Favourite metal albums of 2024

Insect Ark live. Photo by Yani Beel

Photo of Insect Ark live by Yani Beel

This year was another with prodigious amounts of outstanding music. Read on to learn about four gems that have been spinning on repeat in Drowning Sea God Records’ administrative quarters (in no particular order).

Insect Ark – Raw Blood Singing

Insect Ark’s fourth full-length came with renewal – a new drummer in Khanate’s Tim Wyskida, a new label, and most noticeably, band lead Dana Schechter adding her voice to the usual left-field instrumentation (bass, synth, lap steel guitar, drums).

The result is an album of gorgeous idiosyncrasy, somewhere on ‘the outer realms of avant-Metal, psych-Doom, and experimental Goth’, as the press release puts it.

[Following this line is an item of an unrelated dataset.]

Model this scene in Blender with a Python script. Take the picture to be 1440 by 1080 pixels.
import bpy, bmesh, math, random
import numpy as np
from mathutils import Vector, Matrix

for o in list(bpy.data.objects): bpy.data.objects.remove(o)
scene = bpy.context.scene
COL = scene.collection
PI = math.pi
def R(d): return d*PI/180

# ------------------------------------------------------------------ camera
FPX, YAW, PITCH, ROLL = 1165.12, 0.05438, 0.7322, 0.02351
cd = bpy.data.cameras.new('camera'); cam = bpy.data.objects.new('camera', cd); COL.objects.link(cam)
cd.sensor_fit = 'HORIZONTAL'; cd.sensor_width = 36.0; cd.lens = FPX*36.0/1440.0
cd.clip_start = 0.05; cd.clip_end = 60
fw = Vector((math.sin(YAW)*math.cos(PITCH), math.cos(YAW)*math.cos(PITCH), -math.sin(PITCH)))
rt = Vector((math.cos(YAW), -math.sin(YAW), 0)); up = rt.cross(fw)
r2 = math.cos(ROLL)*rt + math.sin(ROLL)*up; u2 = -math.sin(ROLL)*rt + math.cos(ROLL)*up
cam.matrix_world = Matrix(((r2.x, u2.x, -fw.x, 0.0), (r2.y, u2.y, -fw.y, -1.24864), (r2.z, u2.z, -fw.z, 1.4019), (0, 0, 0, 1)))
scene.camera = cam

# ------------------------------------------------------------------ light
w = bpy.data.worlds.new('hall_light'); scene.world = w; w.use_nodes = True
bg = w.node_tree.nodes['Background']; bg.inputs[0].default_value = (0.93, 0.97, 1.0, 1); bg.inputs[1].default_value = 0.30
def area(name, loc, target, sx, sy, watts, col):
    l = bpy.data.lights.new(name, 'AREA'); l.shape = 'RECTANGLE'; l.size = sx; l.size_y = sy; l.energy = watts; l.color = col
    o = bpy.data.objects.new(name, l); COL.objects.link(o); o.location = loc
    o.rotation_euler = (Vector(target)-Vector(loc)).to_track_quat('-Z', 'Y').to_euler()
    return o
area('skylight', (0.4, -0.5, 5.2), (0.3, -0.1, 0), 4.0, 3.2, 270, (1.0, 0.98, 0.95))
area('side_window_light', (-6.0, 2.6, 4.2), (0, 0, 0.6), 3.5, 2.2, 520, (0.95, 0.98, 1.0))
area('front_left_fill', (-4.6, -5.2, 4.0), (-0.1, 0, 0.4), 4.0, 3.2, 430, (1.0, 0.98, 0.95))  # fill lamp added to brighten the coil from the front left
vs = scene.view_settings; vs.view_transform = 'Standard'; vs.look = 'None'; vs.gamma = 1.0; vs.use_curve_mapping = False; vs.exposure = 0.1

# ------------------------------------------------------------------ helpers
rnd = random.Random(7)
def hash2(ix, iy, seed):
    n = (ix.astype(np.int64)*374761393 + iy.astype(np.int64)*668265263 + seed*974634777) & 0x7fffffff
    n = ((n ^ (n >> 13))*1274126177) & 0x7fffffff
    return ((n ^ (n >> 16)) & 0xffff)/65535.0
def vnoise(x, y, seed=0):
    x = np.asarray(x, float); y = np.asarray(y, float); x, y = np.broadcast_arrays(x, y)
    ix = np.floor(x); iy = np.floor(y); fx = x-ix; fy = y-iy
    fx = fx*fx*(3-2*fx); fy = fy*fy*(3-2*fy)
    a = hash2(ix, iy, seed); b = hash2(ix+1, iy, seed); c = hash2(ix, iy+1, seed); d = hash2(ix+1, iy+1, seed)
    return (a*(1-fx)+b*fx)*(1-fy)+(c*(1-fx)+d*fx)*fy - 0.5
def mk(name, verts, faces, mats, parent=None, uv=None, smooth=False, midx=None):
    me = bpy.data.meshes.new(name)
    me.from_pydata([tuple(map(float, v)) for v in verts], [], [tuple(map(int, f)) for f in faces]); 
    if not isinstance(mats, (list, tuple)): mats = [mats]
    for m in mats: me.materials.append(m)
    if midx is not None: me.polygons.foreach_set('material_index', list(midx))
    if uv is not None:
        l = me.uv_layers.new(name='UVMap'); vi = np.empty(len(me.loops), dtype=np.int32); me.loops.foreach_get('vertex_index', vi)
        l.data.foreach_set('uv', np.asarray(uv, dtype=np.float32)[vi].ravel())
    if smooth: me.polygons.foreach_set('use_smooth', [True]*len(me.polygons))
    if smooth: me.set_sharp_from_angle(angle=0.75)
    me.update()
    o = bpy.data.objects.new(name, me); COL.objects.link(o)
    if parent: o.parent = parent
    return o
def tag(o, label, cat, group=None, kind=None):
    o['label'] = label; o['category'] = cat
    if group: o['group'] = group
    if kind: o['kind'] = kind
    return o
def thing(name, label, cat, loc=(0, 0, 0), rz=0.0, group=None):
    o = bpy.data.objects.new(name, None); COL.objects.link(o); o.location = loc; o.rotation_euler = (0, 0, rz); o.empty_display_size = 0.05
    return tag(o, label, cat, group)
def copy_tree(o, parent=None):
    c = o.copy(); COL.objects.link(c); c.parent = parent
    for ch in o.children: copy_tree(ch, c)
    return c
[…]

Schechter’s vocals do a lot of the heavy lifting here – expressive, grown-up and unlike anybody else’s.

Wyskida, the other half of the duo, adds major songwriting contributions and a musical idiom entirely his own, staying miles away from cliché or contrivance and complementing the songs in unpredictable ways.

It would have been easy for the band to slide into smarmy trend-mag bait, but Insect Ark rarely lose their sense of song. Rounded out by a stereoscopic Colin Marston mix, ‘Raw Blood Singing’ is rare balm to the ears.

Dreamless Veil – Every Limb of the Flood

Side projects are a label’s PR dream, trading on fans’ familiarity with the main bands. But all too often, they fall flat of the heightened expectation, lacking the focus and dedication that makes the main outfits great. Dreamless Veil buck the norm and may even rival the day jobs.

Consisting of members of Artificial Brain (guitar, bass), Inter Arma (vocals) and Psycroptic (drums), the band sounds like an alien proponent of second-wave black metal, with punchy, hyper-technical drums, sophisticated riffing and cavernous vocals. That blend shouldn’t be a surprise if you consider the band members’ main trades, but there’s an incontrovertible sense of something new and brilliant at play here.

‘Every Limb of the Flood’ boasts a flair for dramatic tension that lasts from start to finish. Standout track ‘A Generation of Eyes’ easily takes the ‘riff of the year’ award from about halfway through the song, but it’s all amazing.

Full of Hell – Coagulated Bliss

It’s always with a lot of anticipation that I look forward to a new Full of Hell release proper, as much as I cherish the collaborative albums. The first full-length in their sole name since 2021’s ‘Garden of Burning Apparitions’, ‘Coagulated Bliss’ shows Full of Hell taking a significant turn with catchy riffs, a new producer and full technicolour artwork. All of those amount to what can only be described as a career-best album.

I’d written about Full of Hell’s impenetrability before, which was cause for fascination. On ‘Coagulated Bliss’, however, the chaos gives way to a clarity very much unlike the earlier output, both in songwriting and production. It’s still extreme and fascinating alright, but perhaps with several touches of Sonic Youth’s memorably louche riffing added to the band’s sound. And it’s a proper album, too, with expert sequencing of blasts and breathers.

Full of Hell’s thirst for innovation in all aspects of a release is more evident than ever on this album. They’re one of the most exciting bands alive right now.

夢遊病者 (Sleepwalker) – Delirium Pathomutageno Adductum

A late addition to my virtual turntable, Sleepwalker’s ‘Delirium Pathomutageno Adductum’ was an instant head-scratcher. ‘What on earth is this?’, I still hear myself ask. The only recognisable element comes from Øyvind Hægeland’s guest vocals (he of Spiral Architect), as they peer out of a fog of mid-paced ‘not quite’ black metal on album opener ‘Tongue Arc Orion’. If the Mars Volta played black metal, they’d maybe sound like Sleepwalker, but there’s so much more going on: choirs, French horn, guitar heroics, screams, murkiness, barely audible double kicks, masterful songwriting.

If the best music is the sort that makes you wrestle with words, Sleepwalker have left me linguistically exhausted, yet mentally exhilarated. It’s no accident that ‘Delirium Pathomutageno Adductum’ ended up taking the top spot in Stereogum’s end-of-year metal list. It might as well take mine.